Colorado’s steepest cliff painted wall black canyon of the gunnison national park
 
  • Cedar Point:

    An easy 0.6 mile path guides you to this overlook, where you’ll see that the canyon’s walls become less steep and more V shaped again.


    Although less dramatic, this is a really beautiful view of the Gunnison River and surrounding greenery. You’ll also be able to see Painted Wall and some cool rock towers jutting up from the river.

cedar point overlook sheer cliff walls gunnison river colorado
  • High Point:

    This is essentially the parking lot for the short hike out to the last stop on the South Rim- Warner Point, as High Point offers little more than shaded picnic tables for grabbing a bite before heading out to Warner Point.

  • Warner Point:

    This 1.5 mile round trip hike takes you through wooded areas, gives you views of fields and a town far below, and provides intermittent glimpses of the canyon before arriving at Warner Point.


    This is the deepest section of the canyon, although it may not feel like it because the walls are again more V shaped causing the viewpoint to be situated farther back from the canyon and river below.


    Although still striking, it felt less spectacular than many of the previous stops along the rim.

 
family at warner point black canyon of the gunnison national park with toddler sleeping in hiking backpack
 

There is, however, a rewarding lookout for the not-so-faint-of heart that can be accessed by a slightly worn path off to the left of Warner Point.

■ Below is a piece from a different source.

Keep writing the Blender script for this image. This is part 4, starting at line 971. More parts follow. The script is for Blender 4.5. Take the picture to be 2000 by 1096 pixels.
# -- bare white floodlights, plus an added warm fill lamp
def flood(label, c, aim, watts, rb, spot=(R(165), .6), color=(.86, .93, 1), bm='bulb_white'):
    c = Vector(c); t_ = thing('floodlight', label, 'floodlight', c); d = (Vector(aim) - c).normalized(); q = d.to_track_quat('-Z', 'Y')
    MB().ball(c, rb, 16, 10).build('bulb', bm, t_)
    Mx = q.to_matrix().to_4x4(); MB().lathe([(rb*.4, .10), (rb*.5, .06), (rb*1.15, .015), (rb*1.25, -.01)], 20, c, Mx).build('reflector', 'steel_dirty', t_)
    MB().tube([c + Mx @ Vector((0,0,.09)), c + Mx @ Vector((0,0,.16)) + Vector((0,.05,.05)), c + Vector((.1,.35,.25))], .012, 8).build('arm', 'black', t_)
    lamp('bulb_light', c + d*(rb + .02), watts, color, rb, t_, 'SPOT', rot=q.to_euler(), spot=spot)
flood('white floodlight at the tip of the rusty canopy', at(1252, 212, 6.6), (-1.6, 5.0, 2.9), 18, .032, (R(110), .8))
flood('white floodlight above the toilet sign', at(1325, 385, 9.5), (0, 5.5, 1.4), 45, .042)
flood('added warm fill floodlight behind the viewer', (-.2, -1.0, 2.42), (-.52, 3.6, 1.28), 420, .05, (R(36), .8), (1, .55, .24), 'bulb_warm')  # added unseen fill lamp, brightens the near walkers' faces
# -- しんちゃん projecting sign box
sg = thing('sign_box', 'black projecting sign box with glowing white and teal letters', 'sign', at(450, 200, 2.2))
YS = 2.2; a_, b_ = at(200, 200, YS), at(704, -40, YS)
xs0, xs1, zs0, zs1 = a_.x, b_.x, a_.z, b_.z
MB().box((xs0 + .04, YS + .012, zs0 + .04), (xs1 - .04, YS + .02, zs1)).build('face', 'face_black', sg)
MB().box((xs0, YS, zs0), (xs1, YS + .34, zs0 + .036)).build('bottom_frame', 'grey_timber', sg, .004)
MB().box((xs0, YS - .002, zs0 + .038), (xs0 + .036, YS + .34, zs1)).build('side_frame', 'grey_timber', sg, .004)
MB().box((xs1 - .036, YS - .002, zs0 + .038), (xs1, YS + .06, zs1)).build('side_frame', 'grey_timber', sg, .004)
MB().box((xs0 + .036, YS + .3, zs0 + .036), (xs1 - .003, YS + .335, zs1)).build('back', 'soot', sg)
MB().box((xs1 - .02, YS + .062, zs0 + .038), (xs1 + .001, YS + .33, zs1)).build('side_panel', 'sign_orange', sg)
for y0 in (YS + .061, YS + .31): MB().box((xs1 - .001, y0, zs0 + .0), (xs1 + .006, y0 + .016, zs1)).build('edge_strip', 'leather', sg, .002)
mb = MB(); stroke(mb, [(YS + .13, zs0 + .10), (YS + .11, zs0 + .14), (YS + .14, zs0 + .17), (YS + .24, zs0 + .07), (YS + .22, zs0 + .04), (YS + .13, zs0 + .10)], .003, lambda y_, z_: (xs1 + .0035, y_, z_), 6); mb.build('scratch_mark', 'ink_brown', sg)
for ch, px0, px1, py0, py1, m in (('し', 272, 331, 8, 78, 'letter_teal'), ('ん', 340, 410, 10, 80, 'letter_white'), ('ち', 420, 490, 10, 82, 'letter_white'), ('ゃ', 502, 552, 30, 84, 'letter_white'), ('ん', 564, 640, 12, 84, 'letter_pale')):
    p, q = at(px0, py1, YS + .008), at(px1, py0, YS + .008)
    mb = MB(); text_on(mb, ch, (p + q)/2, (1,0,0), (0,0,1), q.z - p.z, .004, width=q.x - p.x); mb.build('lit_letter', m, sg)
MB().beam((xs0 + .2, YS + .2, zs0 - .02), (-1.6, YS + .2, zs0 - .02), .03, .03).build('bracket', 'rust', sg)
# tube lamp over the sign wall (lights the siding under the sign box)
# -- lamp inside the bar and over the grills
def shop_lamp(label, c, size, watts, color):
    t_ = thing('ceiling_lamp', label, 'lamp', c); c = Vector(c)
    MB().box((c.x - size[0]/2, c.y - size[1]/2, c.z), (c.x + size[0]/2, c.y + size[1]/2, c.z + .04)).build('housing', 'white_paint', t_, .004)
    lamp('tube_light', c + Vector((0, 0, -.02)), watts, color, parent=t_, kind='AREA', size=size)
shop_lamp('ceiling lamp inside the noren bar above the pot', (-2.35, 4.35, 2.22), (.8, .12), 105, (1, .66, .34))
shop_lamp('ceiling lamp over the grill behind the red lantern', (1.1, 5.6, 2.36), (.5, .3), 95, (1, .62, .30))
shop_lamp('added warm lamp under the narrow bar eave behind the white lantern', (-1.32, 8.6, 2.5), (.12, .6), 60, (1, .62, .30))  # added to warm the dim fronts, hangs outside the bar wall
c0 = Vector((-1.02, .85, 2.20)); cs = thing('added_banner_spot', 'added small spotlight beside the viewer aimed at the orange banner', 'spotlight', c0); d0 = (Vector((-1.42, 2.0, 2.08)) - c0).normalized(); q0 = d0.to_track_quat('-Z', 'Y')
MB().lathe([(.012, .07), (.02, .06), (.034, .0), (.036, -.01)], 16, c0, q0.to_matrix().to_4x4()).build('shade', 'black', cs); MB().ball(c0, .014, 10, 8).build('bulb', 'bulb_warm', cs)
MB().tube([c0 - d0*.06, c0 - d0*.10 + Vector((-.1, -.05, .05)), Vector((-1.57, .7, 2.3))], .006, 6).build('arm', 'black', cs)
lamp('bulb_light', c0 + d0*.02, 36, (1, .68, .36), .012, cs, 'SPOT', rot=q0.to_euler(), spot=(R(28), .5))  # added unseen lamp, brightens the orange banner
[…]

Use your best judgement!


When standing at Warner Point looking out at the canyon you’ll be able to easily recognize where the path will take you, although we wouldn’t recommend scrambling out there with kiddos along.


The lookout offers a peaceful and secluded perch to take in this last section of Black Canyon from the South Rim.

Although Black Canyon of the Gunnison National Park is small enough to visit in a few hours, we would recommend camping for at least a night or two in order to enjoy a restful stay and really explore the area. An overnight would also give opportunity to see the canyon in different lighting during sunrise or sunset!


With the extra time, a family could go beyond stopping at the handful of overlooks and instead visit both the North Rim and South Rim (a 2-3 hour drive between the two as there is no bridge), do multiple really accessible hikes, and spend time exploring the Gunnison River at the bottom of the intensely steep East Portal Road.